→ Work required
Work out how many lines in the listing below include the word "finishes". Give nothing but the number.

→ Dataset entries
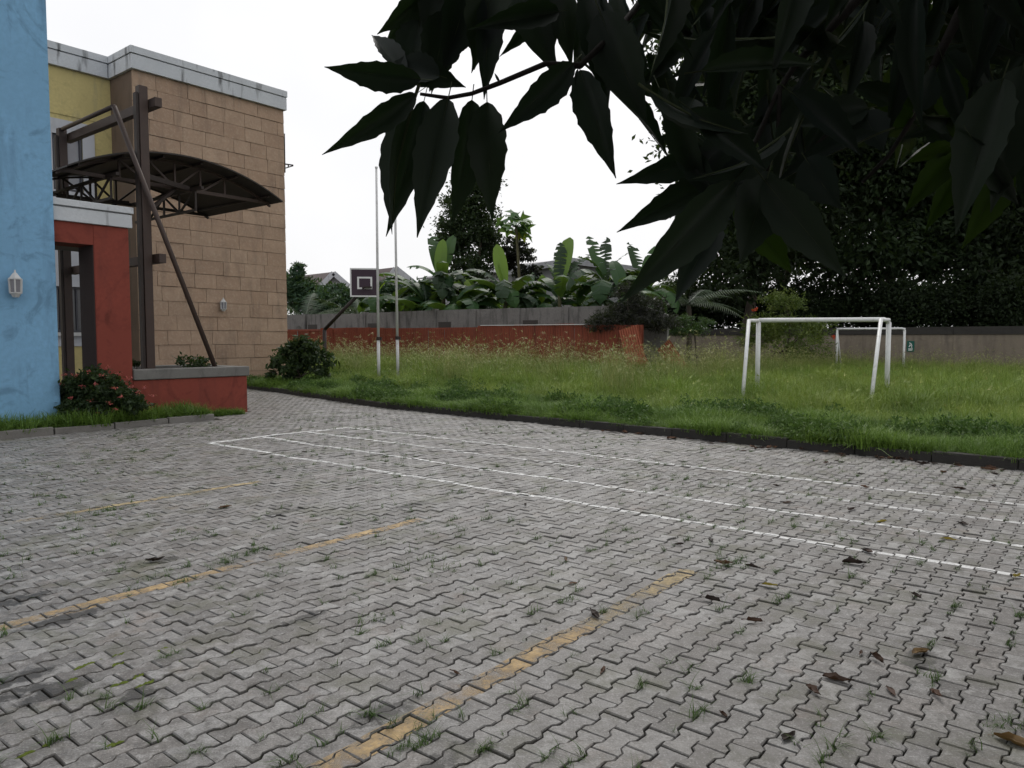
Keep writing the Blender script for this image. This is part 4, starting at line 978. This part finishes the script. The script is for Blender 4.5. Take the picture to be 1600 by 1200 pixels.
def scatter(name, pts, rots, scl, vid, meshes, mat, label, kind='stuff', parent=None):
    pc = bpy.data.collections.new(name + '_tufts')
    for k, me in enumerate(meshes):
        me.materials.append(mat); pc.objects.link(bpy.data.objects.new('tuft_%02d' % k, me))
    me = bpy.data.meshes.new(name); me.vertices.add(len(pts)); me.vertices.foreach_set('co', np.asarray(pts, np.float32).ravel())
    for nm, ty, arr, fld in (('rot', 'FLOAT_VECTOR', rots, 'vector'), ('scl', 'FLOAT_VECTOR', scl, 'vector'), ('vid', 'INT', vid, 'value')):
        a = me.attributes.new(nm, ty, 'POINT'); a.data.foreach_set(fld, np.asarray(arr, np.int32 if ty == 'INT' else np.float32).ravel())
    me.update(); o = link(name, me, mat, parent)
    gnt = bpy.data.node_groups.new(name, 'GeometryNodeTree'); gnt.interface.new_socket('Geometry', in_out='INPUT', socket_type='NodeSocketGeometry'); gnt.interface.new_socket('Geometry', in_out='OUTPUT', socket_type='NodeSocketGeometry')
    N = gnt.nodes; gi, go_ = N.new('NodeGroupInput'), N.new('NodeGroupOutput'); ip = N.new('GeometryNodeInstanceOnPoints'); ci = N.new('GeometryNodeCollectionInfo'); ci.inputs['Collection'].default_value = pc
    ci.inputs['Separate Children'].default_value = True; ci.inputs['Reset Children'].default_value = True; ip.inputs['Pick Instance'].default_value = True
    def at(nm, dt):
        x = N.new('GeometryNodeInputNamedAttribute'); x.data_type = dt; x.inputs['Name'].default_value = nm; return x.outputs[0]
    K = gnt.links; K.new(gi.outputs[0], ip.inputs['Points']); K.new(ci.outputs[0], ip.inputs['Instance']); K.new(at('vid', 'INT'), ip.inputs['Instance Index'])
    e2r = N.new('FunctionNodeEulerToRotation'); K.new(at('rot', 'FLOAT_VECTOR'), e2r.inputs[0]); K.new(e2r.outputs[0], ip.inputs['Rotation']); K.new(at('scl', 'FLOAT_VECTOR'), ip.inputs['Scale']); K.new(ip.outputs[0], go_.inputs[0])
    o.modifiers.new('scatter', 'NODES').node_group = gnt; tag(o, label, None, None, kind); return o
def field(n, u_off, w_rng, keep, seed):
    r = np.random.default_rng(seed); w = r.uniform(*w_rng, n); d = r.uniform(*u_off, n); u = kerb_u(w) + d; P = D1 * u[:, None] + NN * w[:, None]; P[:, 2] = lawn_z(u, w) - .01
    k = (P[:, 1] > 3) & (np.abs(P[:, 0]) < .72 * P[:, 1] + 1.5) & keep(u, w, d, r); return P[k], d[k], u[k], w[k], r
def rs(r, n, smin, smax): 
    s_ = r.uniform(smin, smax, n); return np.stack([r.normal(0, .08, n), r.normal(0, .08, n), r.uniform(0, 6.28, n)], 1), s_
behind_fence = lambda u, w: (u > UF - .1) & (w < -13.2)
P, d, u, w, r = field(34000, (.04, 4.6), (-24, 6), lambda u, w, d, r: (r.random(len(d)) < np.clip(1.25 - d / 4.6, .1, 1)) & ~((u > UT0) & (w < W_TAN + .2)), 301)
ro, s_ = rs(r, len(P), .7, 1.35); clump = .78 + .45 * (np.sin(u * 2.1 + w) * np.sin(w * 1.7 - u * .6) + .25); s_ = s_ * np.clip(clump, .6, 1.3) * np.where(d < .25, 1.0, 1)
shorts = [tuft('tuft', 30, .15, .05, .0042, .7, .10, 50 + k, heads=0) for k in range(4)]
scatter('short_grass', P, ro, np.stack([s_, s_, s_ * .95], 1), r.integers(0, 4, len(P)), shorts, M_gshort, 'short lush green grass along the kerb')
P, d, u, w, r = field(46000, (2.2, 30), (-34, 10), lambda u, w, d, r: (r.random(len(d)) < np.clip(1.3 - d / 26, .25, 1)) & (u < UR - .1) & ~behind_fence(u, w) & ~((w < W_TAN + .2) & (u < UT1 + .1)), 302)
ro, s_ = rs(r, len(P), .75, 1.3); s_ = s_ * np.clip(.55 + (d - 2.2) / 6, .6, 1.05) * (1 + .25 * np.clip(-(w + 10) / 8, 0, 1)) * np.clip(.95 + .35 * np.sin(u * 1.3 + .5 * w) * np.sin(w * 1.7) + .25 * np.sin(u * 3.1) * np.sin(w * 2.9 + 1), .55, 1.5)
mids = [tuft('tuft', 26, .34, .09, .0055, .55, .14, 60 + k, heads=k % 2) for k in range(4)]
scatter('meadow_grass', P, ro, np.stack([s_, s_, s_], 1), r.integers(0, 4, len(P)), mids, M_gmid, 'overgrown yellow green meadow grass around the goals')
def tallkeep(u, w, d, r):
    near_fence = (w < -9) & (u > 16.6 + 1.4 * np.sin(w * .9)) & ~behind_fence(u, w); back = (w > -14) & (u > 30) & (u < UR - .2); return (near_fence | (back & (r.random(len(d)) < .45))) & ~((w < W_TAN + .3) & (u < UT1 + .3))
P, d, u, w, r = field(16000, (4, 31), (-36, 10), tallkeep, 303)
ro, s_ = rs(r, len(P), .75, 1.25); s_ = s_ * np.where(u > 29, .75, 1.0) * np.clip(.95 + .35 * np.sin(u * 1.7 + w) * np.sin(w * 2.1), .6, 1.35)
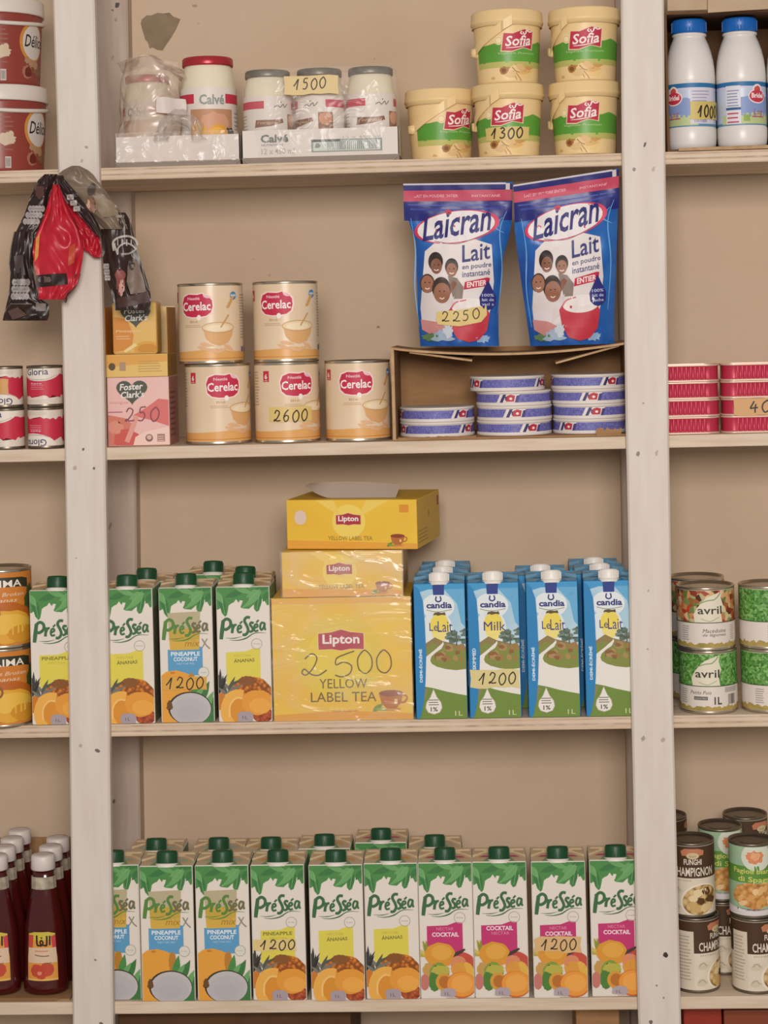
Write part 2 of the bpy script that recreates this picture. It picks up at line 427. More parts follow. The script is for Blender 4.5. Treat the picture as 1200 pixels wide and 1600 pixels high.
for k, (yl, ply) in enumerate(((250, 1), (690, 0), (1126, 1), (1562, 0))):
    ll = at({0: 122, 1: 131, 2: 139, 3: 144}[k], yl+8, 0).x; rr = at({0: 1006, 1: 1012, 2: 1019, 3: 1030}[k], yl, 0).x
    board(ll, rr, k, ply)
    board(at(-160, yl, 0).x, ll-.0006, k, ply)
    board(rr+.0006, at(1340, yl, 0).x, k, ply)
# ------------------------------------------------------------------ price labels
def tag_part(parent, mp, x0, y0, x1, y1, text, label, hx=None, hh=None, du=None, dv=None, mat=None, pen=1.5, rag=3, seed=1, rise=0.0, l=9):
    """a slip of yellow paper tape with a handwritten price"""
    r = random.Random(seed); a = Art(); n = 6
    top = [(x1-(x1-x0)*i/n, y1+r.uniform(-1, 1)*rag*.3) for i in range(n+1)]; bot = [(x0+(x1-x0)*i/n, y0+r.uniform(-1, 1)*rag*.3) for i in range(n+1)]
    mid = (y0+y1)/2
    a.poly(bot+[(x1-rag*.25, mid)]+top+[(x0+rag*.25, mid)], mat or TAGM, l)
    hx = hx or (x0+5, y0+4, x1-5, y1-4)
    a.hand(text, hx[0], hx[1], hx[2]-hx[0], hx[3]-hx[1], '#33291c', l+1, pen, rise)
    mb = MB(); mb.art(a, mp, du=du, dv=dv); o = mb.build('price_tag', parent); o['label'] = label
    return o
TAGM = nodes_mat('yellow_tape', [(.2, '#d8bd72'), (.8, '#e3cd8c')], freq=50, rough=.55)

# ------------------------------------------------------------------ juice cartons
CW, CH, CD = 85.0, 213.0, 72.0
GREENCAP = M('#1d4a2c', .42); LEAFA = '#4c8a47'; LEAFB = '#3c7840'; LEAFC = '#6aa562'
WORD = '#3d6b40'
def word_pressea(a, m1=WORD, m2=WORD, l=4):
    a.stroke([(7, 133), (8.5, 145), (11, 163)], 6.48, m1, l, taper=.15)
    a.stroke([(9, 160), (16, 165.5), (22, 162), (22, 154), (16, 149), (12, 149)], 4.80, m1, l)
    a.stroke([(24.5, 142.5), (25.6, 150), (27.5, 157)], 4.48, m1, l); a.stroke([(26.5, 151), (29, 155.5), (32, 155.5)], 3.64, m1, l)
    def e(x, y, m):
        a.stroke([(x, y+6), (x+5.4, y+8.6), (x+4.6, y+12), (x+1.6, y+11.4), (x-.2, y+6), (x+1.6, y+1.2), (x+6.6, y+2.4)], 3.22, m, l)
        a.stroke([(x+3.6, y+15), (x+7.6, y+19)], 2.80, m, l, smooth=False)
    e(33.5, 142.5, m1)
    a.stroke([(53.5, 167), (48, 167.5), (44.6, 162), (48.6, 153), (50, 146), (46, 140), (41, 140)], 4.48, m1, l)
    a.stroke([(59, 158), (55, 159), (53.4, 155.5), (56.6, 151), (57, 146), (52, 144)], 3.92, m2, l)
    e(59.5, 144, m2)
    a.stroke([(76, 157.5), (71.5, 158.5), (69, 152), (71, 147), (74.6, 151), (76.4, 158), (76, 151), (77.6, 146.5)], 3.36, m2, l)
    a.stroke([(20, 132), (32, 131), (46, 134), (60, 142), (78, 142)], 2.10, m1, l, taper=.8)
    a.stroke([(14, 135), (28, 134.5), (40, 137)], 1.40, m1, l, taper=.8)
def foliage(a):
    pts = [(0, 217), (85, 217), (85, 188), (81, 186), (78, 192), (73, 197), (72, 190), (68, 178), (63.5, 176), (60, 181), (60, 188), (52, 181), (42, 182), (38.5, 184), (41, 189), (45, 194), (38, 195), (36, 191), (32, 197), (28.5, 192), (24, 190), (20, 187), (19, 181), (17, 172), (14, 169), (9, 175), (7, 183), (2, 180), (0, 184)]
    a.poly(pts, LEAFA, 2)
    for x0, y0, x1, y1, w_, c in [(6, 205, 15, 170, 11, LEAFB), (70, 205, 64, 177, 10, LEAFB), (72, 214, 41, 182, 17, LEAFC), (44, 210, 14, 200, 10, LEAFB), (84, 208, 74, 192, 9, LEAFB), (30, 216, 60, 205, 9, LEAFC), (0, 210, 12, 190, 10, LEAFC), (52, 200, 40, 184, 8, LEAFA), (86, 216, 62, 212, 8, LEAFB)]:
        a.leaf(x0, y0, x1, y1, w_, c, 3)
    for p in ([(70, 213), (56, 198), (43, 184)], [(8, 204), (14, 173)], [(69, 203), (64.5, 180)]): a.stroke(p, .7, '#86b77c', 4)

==

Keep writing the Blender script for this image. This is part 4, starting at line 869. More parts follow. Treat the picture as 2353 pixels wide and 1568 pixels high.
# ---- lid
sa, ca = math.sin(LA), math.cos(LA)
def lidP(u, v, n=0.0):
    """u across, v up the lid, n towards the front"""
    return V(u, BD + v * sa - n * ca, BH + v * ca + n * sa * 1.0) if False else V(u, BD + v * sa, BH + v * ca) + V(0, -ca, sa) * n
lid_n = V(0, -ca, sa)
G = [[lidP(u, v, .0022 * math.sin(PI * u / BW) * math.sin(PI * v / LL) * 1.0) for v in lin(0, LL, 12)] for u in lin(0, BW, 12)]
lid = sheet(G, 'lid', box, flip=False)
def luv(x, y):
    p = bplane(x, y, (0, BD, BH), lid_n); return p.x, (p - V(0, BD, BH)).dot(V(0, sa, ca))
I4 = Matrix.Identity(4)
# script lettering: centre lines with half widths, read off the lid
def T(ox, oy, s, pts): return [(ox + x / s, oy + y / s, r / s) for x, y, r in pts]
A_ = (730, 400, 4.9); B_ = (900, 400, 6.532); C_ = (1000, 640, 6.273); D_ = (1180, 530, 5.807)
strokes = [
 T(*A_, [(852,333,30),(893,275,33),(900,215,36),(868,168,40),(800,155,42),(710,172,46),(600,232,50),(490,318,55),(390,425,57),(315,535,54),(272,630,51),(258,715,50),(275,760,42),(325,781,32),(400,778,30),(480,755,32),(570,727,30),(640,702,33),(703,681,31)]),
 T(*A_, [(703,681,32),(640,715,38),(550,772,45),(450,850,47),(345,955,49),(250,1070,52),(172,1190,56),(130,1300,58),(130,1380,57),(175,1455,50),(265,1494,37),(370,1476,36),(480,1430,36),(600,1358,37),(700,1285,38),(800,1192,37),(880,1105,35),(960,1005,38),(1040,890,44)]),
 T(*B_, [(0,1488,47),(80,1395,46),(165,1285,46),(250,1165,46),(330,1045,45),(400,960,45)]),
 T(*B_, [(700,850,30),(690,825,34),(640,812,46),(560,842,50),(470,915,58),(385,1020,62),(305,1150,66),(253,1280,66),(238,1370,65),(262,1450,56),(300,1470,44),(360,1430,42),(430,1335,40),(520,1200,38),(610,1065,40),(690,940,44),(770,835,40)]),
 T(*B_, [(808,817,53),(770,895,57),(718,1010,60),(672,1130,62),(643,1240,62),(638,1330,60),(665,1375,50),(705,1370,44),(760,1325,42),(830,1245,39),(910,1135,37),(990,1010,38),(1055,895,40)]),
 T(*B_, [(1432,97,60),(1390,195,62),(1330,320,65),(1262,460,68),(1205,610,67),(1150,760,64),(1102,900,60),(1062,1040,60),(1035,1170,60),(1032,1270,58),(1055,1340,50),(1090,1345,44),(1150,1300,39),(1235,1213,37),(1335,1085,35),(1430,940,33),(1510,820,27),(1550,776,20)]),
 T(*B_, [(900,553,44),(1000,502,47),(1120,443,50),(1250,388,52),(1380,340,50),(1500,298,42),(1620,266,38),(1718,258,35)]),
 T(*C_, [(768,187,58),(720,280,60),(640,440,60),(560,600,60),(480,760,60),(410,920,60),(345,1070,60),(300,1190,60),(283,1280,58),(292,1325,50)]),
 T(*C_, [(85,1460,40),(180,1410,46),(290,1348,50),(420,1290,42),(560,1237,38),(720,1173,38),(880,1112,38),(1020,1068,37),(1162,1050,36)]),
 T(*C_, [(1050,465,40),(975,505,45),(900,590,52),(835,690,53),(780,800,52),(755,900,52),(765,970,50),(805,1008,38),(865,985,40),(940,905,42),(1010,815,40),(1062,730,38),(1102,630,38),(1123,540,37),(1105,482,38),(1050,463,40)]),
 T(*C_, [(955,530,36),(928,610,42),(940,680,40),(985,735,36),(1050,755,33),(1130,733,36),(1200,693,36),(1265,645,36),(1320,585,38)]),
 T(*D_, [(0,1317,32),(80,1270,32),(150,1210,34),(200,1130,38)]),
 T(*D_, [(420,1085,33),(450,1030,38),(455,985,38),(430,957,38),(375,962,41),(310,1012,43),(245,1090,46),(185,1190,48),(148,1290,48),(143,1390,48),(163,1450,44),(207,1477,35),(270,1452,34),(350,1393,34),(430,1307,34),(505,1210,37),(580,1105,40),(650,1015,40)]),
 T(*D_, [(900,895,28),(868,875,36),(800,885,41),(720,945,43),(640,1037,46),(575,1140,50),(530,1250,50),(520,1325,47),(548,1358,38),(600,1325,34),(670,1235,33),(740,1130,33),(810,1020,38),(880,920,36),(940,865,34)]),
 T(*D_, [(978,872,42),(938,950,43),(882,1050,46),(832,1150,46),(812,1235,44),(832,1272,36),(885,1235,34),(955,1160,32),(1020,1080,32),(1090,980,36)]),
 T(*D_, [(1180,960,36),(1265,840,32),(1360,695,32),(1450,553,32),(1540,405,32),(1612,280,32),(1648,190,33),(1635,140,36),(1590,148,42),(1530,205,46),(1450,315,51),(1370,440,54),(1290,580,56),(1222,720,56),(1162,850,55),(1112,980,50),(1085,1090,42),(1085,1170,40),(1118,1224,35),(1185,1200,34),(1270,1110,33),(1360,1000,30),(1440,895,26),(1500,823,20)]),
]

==

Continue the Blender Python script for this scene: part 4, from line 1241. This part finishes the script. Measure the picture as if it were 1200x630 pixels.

→ Solution to the exercise
2